La prima cosa che rende Lovebars di Coez e Frah Quintale un’opera meritevole è l’assoluta modestia. I due rapper non hanno vissuto l’attesa come l’imminenza di un capolavoro, come il disco che avrebbe polverizzato tutto il resto che si trova sulla scena. Di questo joint album colpisce la semplicità e l’assoluta professionalità dei due protagonisti che al lavoro hanno dedicato spazi e tempi centellinati per curare ogni dettaglio. Il risultato, diciamolo, si sente.
Lovebars di Coez e Frah Quintale
Coez e Frah Quintale non vivono il rap come un ring sul qual fare a cazzotti senza regole, né come un’occasione per flexare l’ennesima marchetta al brand più vistoso da sfoggiare davanti a un prosecchino per fare scena di fronte a un selfie. Parliamo, difatti, di due artisti che si distinguono per abbracciare il cantautorato ed elevarlo con nuove sfumature, che non vengono tacciati di sacrilegio da parte dei puristi e del folkbeat italiano e dell’hip hop.
Il disco nasce per “fare uno step in avanti”, riferisce Quintale a Billboard, da un’idea di Coez dopo la collaborazione per il Rooftop Concert 2. Perché “lovebars”? L’amore non è soltanto il mondo delle lacrime strappastorie da affiggere nelle storie Instagram, e questo i due colleghi lo sanno benissimo. Per questo Coez chiarisce che in questo disco l’amore è inteso nel suo senso “più anglosassone”. Pop, nobilmente, come i Beatles ci hanno insegnato più volte.
Ora da una finestra sul mare partenopeo, ora a Milano, ora ovunque, Lovebars di Coez e Frah Quintale è stato concepito senza mettere sul piatto l’ego di due colossi della scena italiana: un pacifico lavoro di squadra e di leggerezza. Il risultato è nelle 12 tracce in cui l’indie viene messo da parte per ritrovare il romanticismo urbano degli anni ’90, l’hip hop di oggi – con Frah Quintale che si concede qualche autotune – e la parte più bella della solitudine. Un disco triste? No, un disco sincero.
Le tracce
In questo caso vale la pena giudicare il disco dalla sua copertina: l’artista Daniele Bufer Attia firma l’artwork in cui vediamo Coez tagliare i capelli di Frah Quintale, e tutto fa rima con complicità. La ritroveremo in ogni traccia, a partire da Era Già Scritto che apre il disco con stile quasi archetipico: una base, la voce calda di Coez e Frah Quintale ci preparano a Terra Bruciata, l’inizio del viaggio, o la fine gloriosa della serata.

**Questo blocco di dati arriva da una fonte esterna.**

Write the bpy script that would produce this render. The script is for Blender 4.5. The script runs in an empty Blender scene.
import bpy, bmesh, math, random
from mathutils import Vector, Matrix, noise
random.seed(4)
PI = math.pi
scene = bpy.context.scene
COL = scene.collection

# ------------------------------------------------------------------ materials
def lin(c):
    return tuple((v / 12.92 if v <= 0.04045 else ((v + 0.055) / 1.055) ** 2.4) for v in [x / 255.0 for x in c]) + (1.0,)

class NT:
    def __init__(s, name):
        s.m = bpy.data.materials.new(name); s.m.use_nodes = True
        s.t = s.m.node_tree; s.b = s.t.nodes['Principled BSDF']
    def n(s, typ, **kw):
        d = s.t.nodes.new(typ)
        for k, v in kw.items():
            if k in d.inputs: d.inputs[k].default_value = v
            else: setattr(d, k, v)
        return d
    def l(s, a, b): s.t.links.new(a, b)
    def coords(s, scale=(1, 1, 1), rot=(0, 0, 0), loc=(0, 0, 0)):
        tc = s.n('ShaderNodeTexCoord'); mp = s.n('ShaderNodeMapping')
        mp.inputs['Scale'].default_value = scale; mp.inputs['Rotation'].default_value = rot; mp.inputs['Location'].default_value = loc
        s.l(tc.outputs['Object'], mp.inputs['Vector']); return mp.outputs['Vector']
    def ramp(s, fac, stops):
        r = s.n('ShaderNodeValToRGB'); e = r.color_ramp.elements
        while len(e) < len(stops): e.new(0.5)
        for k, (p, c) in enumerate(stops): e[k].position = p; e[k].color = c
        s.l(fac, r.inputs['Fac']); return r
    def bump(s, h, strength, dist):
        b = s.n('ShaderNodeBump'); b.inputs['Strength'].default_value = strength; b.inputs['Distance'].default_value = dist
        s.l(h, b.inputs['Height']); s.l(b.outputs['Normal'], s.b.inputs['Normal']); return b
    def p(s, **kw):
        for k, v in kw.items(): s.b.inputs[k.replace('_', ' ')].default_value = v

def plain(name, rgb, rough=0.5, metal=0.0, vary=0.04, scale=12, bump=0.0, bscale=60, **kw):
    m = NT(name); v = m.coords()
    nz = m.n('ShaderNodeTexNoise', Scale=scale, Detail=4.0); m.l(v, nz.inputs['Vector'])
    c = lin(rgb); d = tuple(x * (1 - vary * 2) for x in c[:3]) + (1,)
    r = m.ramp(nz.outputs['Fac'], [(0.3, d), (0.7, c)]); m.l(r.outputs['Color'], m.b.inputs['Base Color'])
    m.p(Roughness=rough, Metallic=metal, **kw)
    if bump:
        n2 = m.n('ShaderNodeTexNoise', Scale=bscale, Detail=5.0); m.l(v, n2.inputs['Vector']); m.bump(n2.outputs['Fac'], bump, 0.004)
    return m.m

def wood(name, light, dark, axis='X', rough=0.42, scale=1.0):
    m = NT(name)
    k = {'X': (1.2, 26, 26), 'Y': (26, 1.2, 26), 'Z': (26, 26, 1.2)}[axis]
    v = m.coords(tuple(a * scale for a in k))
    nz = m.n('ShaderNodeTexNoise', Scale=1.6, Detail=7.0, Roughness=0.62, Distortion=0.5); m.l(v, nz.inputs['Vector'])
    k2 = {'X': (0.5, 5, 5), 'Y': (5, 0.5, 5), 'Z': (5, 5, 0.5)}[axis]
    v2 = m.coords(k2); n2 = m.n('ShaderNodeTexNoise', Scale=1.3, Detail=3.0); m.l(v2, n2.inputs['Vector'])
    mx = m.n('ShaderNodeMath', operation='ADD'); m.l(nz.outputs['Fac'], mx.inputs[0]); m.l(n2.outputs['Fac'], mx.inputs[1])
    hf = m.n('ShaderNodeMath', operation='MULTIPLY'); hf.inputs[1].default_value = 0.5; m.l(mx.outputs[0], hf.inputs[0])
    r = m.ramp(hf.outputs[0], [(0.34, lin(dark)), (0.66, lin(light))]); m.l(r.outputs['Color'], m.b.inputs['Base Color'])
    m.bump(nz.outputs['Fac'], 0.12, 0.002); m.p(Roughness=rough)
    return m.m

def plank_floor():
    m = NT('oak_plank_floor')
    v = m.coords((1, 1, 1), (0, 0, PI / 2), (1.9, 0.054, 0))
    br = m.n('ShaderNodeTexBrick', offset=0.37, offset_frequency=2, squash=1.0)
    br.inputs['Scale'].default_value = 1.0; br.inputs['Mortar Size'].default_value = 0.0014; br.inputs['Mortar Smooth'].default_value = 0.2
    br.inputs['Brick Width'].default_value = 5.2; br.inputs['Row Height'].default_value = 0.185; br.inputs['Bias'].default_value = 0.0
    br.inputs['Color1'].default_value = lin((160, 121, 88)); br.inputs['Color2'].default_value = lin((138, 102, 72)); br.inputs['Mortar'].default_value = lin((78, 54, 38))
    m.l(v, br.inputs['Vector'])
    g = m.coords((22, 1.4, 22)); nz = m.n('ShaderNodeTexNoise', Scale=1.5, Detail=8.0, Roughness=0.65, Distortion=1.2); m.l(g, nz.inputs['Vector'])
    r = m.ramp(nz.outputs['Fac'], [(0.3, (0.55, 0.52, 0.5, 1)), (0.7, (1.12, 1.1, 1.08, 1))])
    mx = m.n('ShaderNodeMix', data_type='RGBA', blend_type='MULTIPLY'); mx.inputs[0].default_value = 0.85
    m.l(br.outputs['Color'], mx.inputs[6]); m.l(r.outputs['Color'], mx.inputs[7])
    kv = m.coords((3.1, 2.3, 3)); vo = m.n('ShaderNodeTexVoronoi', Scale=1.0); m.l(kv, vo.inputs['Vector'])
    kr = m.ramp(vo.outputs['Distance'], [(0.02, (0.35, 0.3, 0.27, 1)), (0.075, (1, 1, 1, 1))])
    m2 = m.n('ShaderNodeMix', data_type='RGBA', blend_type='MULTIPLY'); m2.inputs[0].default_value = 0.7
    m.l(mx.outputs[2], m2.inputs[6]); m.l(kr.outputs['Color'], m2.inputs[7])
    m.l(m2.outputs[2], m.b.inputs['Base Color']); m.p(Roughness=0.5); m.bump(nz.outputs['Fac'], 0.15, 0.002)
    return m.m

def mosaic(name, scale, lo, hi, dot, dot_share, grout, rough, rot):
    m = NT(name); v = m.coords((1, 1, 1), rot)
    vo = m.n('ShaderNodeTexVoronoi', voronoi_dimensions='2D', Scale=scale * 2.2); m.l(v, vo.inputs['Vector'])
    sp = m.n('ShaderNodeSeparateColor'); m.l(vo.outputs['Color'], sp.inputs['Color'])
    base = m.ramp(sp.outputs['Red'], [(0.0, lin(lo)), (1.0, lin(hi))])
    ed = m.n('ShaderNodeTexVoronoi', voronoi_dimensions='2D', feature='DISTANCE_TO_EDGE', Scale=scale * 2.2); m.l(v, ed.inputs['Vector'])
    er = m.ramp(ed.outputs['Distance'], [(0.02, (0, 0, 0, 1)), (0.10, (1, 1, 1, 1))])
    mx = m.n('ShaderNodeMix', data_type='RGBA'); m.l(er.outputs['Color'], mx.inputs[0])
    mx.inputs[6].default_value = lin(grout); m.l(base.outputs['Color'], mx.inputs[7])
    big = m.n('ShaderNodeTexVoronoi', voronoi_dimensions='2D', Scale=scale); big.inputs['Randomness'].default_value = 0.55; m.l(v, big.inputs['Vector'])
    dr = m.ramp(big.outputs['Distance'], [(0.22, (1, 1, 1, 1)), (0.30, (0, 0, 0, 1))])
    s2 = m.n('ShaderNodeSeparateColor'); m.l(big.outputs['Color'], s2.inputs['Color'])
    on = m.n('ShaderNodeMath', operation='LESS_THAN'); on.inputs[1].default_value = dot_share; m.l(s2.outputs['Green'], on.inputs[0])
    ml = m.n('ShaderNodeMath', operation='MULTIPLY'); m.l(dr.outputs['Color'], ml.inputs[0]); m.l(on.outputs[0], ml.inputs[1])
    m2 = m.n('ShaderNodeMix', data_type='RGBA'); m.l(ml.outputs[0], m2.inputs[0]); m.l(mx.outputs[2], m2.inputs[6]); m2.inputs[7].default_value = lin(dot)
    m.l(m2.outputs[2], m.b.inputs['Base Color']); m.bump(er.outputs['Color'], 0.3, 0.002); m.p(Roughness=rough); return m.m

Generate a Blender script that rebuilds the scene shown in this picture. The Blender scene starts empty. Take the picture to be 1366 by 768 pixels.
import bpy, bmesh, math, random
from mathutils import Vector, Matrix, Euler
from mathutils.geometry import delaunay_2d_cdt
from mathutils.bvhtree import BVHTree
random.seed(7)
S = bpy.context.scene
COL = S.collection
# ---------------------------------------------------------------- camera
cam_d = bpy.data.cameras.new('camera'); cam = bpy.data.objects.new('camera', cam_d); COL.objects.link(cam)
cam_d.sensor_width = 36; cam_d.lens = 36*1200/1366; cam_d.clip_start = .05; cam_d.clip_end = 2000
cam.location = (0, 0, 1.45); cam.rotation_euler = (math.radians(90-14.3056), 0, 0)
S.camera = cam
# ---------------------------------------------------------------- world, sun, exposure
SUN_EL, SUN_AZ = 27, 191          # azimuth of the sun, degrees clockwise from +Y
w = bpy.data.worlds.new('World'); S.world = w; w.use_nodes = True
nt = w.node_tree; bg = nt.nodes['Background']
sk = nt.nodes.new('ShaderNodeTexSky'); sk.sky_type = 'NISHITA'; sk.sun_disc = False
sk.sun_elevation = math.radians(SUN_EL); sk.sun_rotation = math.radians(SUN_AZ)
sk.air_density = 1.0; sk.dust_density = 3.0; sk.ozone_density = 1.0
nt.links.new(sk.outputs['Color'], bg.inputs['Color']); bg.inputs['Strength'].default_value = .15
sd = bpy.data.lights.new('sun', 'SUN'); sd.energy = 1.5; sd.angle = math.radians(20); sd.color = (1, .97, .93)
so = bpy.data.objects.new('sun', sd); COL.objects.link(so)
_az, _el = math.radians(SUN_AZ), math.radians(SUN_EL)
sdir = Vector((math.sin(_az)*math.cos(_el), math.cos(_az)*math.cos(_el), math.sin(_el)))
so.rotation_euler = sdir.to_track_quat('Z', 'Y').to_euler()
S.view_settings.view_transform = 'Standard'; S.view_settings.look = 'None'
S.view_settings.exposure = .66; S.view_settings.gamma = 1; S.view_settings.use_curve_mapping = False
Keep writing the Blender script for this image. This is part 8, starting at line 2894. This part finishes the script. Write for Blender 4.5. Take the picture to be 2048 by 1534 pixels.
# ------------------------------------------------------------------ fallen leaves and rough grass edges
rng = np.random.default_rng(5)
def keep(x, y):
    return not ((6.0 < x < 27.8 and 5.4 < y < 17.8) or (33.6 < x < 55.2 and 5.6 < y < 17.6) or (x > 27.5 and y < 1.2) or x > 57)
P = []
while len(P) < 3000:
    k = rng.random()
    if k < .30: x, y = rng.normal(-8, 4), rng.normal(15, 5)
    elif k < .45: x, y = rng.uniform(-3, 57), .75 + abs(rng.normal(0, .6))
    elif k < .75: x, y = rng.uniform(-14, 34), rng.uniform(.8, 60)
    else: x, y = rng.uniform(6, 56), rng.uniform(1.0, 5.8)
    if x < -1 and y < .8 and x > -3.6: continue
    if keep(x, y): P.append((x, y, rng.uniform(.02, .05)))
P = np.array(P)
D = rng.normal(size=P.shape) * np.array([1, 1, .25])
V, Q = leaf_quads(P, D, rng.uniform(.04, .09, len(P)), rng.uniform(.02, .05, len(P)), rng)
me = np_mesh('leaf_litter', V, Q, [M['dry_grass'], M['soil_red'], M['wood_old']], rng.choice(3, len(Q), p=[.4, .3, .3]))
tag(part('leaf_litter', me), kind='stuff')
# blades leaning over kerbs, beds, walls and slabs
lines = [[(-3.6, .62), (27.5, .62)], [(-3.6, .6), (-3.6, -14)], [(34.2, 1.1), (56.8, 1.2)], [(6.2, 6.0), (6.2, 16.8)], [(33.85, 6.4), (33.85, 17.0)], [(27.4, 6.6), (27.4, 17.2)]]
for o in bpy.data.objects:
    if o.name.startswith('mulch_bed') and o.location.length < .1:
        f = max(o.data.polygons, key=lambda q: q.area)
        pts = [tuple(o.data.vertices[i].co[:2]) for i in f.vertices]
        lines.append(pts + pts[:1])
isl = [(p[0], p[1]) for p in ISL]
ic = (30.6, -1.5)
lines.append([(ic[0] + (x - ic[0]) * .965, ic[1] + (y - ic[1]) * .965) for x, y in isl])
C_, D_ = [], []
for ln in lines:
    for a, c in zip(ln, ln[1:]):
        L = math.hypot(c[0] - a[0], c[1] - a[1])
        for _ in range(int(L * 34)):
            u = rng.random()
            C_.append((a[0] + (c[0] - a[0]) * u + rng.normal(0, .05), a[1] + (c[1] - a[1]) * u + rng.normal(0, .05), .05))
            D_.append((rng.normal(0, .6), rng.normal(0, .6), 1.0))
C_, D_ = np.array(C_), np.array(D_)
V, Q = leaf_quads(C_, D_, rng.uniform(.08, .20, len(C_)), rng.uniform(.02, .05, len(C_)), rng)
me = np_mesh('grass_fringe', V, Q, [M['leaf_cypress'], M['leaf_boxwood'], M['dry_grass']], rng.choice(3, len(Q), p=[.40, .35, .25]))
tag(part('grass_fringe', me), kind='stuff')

Nella title-track si gioca con l’r’n’b ma con Fari Lontani si arriva al pezzo forte che ci trasporta dritti verso Alta Marea, il tormentone che ha allietato un modo diverso di vivere l’estate. C’è groove, c’è un bel beat e la cosa bella è che niente di ciò risulta scontato. I fan, e con ragione, elogiano Vetri Fumè e se tendiamo bene l’orecchio possiamo sentire l’impronta di Dargen D’Amico.
Lo snare e il kick bucano l’impianto e la saturazione è quasi “zozza”, il tanto che ci basta per ritrovarci negli anni ’90 senza troppo miele amaro da nostalgia. Local Heroes e Che Colpa Ne Ho sono probabilmente il cuore del disco, con la seconda che “è molto Coez”, impreziosita da un levare che impedisce ogni tentativo di skip.
C’è, poi, DM, l’unico feat. del disco al quale partecipa Guè Pequeno e che ha scatenato gli entusiasmi dei fan di tutte e tre le persone coinvolte. L’atterraggio morbido è garantito con le ultime tre tracce, Una Luce Alle 03:00, Se Esiste Un Dio e Aspettative, che chiude il disco, e quasi dispiace.
Lovebars di Coez e Frah Quintale è quell’amico che non sapevi ti mancasse, quando lo vedi ritornare, un’esperienza che entrambi gli artisti hanno vissuto come un momento di liberazione e autoanalisi.